Transcribe every line from the top down to the line with "sc.camera = cam", both ends included, but not the pictures.

□ □ □ □

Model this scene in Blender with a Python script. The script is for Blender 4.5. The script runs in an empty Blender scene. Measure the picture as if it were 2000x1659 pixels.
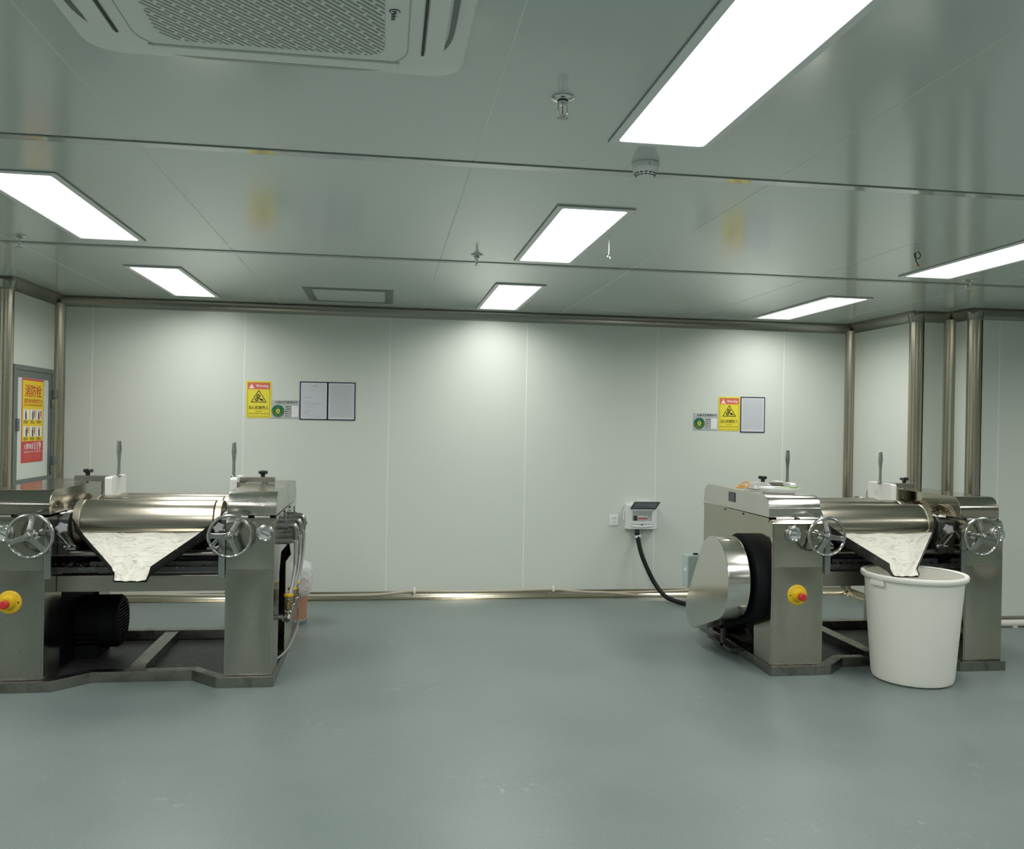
import bpy, bmesh, math, random
from mathutils import Vector, Matrix

# ------------------------------------------------------------------ camera
FPX = 1700.0            # focal length in pixels of the 2000 x 1659 frame
CAM_H = 1.47
YAW = math.atan(247 / FPX)
ROLL = math.atan(0.0181)
fw = Vector((math.sin(YAW), math.cos(YAW), 0))
rt = Vector((math.cos(YAW), -math.sin(YAW), 0))
up = Vector((0, 0, 1))
Rv = rt * math.cos(ROLL) + up * math.sin(ROLL)
Uv = up * math.cos(ROLL) - rt * math.sin(ROLL)
sc = bpy.context.scene
C = sc.collection
cd = bpy.data.cameras.new('camera')
cd.sensor_fit = 'HORIZONTAL'; cd.sensor_width = 36.0; cd.lens = FPX / 2000 * 36.0
cd.clip_start = 0.05; cd.clip_end = 100
cam = bpy.data.objects.new('camera', cd); C.objects.link(cam)
M3 = Matrix((Rv, Uv, -fw)).transposed()
cam.matrix_world = Matrix.Translation((0, 0, CAM_H)) @ M3.to_4x4()
sc.camera = cam

# ------------------------------------------------------------------ world / exposure
w = bpy.data.worlds.new('world'); sc.world = w; w.use_nodes = True
w.node_tree.nodes['Background'].inputs[0].default_value = (0.02, 0.022, 0.021, 1)
sc.view_settings.view_transform = 'Standard'
sc.view_settings.look = 'None'
sc.view_settings.gamma = 1.0
sc.view_settings.use_curve_mapping = False
sc.view_settings.exposure = 0.0
LIGHT_POWER = 14.8          # watts of each ceiling panel
LIGHT_SPREAD = math.radians(162)
GLOW_STRENGTH = 3.0
LIGHT_COLOR = (1.0, 0.985, 0.975)
try:
    sc.cycles.use_denoising = True
    sc.cycles.max_bounces = 6
    sc.cycles.diffuse_bounces = 4
    sc.cycles.glossy_bounces = 4
    sc.cycles.sample_clamp_indirect = 6.0
    sc.cycles.use_adaptive_sampling = True
    sc.cycles.adaptive_threshold = 0.03
except Exception:
    pass
random.seed(4)

# ------------------------------------------------------------------ materials
MATS = {}
def mat(name, col, rough=0.5, metal=0.0, spec=0.5, var=0.0, vscale=8.0, bump=0.0, bscale=60.0,
        stretch=(1, 1, 1), rvar=0.0, emit=None, alpha=None, trans=None, coat=0.0, col2=None, c2lo=0.55, c2hi=0.7, c2scale=20.0):
    m = bpy.data.materials.new(name); m.use_nodes = True
    nt = m.node_tree; N = nt.nodes; L = nt.links
    b = N['Principled BSDF']
    b.inputs['Base Color'].default_value = (*col, 1)
    b.inputs['Roughness'].default_value = rough
    b.inputs['Metallic'].default_value = metal
    b.inputs['Specular IOR Level'].default_value = spec
    if coat: b.inputs['Coat Weight'].default_value = coat; b.inputs['Coat Roughness'].default_value = 0.08
    if emit:
        b.inputs['Emission Color'].default_value = (*emit[0], 1); b.inputs['Emission Strength'].default_value = emit[1]
    if alpha is not None: b.inputs['Alpha'].default_value = alpha
    if trans is not None: b.inputs['Transmission Weight'].default_value = trans
    if var or bump or rvar or col2:
        tc = N.new('ShaderNodeTexCoord'); mp = N.new('ShaderNodeMapping')
        L.new(tc.outputs['Object'], mp.inputs['Vector']); mp.inputs['Scale'].default_value = stretch
        nz = N.new('ShaderNodeTexNoise'); nz.inputs['Scale'].default_value = vscale; nz.inputs['Detail'].default_value = 5
        L.new(mp.outputs[0], nz.inputs['Vector'])
        out = None
        if var:
            mx = N.new('ShaderNodeMix'); mx.data_type = 'RGBA'
            mx.inputs[6].default_value = (*[max(0, c * (1 - var)) for c in col], 1)
            mx.inputs[7].default_value = (*[min(1, c * (1 + var)) for c in col], 1)
            L.new(nz.outputs['Fac'], mx.inputs[0]); out = mx.outputs[2]
        if col2:
            n2 = N.new('ShaderNodeTexNoise'); n2.inputs['Scale'].default_value = c2scale; n2.inputs['Detail'].default_value = 6
            L.new(mp.outputs[0], n2.inputs['Vector'])
            rp = N.new('ShaderNodeMapRange'); rp.inputs[1].default_value = c2lo; rp.inputs[2].default_value = c2hi
            L.new(n2.outputs['Fac'], rp.inputs[0])
            m2 = N.new('ShaderNodeMix'); m2.data_type = 'RGBA'
            L.new(rp.outputs[0], m2.inputs[0])
            if out: L.new(out, m2.inputs[6])
            else: m2.inputs[6].default_value = (*col, 1)
            m2.inputs[7].default_value = (*col2, 1); out = m2.outputs[2]
        if out: L.new(out, b.inputs['Base Color'])
        if rvar:
            mr = N.new('ShaderNodeMapRange'); mr.inputs[3].default_value = max(0.02, rough - rvar); mr.inputs[4].default_value = rough + rvar
            mr.inputs[1].default_value = 0.3; mr.inputs[2].default_value = 0.7
            L.new(nz.outputs['Fac'], mr.inputs[0]); L.new(mr.outputs[0], b.inputs['Roughness'])
        if bump:
            nb = N.new('ShaderNodeTexNoise'); nb.inputs['Scale'].default_value = bscale; nb.inputs['Detail'].default_value = 1
            L.new(mp.outputs[0], nb.inputs['Vector'])
            bp = N.new('ShaderNodeBump'); bp.inputs['Strength'].default_value = bump; bp.inputs['Distance'].default_value = 0.01
            L.new(nb.outputs['Fac'], bp.inputs['Height']); L.new(bp.outputs[0], b.inputs['Normal'])
    MATS[name] = m
    return m

mat('wall_paint', (0.655, 0.70, 0.635), 0.21, spec=0.38)
mat('wall_joint', (0.92, 0.94, 0.90), 0.35)
mat('ceiling_paint', (0.59, 0.655, 0.615), 0.13, spec=0.62, bump=0.010, bscale=2.2)
mat('ceiling_joint', (0.74, 0.79, 0.75), 0.35)
mat('ceiling_strip', (0.46, 0.51, 0.475), 0.07, spec=0.6, coat=0.15)
mat('strip_gap', (0.06, 0.07, 0.065), 0.5)
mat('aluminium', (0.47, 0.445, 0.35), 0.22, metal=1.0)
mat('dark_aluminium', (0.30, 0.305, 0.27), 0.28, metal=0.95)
mat('frame_grey', (0.165, 0.19, 0.175), 0.4, metal=0.3)
mat('lamp_frame', (0.78, 0.82, 0.79), 0.4)
mat('lamp_gap', (0.22, 0.24, 0.23), 0.5)
mat('lamp_glow', (0.9, 0.9, 0.9), 0.5, emit=(LIGHT_COLOR, GLOW_STRENGTH))
mat('steel', (0.50, 0.475, 0.395), 0.13, metal=1.0, var=0.10, vscale=3, rvar=0.05, bump=0.04, bscale=3, col2=(0.43, 0.405, 0.33), c2lo=0.4, c2hi=0.7, c2scale=170)
mat('steel_cool', (0.40, 0.39, 0.34), 0.16, metal=1.0, var=0.12, vscale=3, rvar=0.06, bump=0.04, bscale=3, col2=(0.335, 0.325, 0.28), c2lo=0.4, c2hi=0.7, c2scale=170)
mat('steel_bright', (0.70, 0.69, 0.63), 0.15, metal=1.0, var=0.06, vscale=4, rvar=0.05, bump=0.03, bscale=6)
mat('steel_dull', (0.37, 0.36, 0.315), 0.32, metal=1.0, var=0.08, vscale=7, rvar=0.04, bump=0.05, bscale=40)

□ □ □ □

» SOLUTION FOR THIS TASK:
Model this scene in Blender with a Python script. The script is for Blender 4.5. The script runs in an empty Blender scene. Measure the picture as if it were 2000x1659 pixels.
import bpy, bmesh, math, random
from mathutils import Vector, Matrix

# ------------------------------------------------------------------ camera
FPX = 1700.0            # focal length in pixels of the 2000 x 1659 frame
CAM_H = 1.47
YAW = math.atan(247 / FPX)
ROLL = math.atan(0.0181)
fw = Vector((math.sin(YAW), math.cos(YAW), 0))
rt = Vector((math.cos(YAW), -math.sin(YAW), 0))
up = Vector((0, 0, 1))
Rv = rt * math.cos(ROLL) + up * math.sin(ROLL)
Uv = up * math.cos(ROLL) - rt * math.sin(ROLL)
sc = bpy.context.scene
C = sc.collection
cd = bpy.data.cameras.new('camera')
cd.sensor_fit = 'HORIZONTAL'; cd.sensor_width = 36.0; cd.lens = FPX / 2000 * 36.0
cd.clip_start = 0.05; cd.clip_end = 100
cam = bpy.data.objects.new('camera', cd); C.objects.link(cam)
M3 = Matrix((Rv, Uv, -fw)).transposed()
cam.matrix_world = Matrix.Translation((0, 0, CAM_H)) @ M3.to_4x4()
sc.camera = cam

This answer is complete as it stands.